■ JOB ■
In the entries below, find the lines that contain the word "picture" and copy them.
--- Start SUPPLIED ENTRIES ---
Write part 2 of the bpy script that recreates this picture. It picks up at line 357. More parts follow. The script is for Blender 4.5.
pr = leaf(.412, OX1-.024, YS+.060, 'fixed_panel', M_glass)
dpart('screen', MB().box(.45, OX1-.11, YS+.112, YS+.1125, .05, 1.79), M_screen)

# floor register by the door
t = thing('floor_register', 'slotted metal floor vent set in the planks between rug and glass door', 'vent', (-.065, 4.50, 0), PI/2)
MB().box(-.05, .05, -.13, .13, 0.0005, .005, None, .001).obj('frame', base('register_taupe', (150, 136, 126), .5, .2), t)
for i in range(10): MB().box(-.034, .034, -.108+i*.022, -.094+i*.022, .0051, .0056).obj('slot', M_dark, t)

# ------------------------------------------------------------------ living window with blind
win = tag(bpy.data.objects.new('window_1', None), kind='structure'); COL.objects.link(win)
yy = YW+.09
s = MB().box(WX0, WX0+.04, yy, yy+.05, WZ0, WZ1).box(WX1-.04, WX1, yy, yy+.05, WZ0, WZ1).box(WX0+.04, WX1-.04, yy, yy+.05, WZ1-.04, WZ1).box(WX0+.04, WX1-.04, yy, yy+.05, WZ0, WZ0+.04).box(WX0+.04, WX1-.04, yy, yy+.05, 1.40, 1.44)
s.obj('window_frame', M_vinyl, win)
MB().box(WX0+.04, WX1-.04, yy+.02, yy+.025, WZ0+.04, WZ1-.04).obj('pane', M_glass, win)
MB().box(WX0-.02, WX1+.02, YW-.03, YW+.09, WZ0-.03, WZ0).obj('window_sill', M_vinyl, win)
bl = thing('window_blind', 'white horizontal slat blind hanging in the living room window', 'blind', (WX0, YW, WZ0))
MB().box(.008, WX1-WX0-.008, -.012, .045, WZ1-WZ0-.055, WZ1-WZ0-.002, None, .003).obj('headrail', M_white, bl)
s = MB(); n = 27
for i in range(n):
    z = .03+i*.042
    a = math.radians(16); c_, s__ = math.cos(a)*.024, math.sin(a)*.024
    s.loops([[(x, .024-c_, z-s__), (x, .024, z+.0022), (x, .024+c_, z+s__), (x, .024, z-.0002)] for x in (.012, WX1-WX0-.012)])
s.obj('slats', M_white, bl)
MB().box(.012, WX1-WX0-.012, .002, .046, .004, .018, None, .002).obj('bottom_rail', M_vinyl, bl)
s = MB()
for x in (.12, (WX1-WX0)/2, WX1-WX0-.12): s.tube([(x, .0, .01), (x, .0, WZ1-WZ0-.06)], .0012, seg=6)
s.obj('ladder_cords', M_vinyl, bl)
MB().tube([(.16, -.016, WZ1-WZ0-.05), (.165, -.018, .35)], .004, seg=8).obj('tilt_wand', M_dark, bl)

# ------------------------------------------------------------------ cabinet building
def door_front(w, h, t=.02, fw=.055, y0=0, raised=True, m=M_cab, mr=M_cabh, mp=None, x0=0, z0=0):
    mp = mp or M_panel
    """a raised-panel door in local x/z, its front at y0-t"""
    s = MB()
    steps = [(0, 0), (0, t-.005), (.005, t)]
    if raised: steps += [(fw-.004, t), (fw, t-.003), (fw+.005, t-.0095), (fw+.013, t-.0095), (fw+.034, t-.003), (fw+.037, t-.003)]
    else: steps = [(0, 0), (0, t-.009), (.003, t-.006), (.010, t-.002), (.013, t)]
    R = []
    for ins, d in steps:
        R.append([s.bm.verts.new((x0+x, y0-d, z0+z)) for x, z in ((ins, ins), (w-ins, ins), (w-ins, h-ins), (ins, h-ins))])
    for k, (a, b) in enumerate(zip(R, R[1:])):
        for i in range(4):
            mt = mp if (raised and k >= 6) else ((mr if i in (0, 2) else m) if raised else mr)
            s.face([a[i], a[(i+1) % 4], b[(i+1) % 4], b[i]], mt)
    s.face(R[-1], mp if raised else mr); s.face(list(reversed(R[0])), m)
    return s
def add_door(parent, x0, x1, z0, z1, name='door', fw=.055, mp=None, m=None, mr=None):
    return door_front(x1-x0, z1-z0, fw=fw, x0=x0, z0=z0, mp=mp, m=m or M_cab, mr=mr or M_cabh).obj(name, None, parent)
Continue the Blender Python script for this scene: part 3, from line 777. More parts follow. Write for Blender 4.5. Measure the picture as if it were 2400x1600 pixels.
--- End SUPPLIED ENTRIES ---
■ WRITTEN RESPONSE ■
Write part 2 of the bpy script that recreates this picture. It picks up at line 357. More parts follow. The script is for Blender 4.5.
Continue the Blender Python script for this scene: part 3, from line 777. More parts follow. Write for Blender 4.5. Measure the picture as if it were 2400x1600 pixels.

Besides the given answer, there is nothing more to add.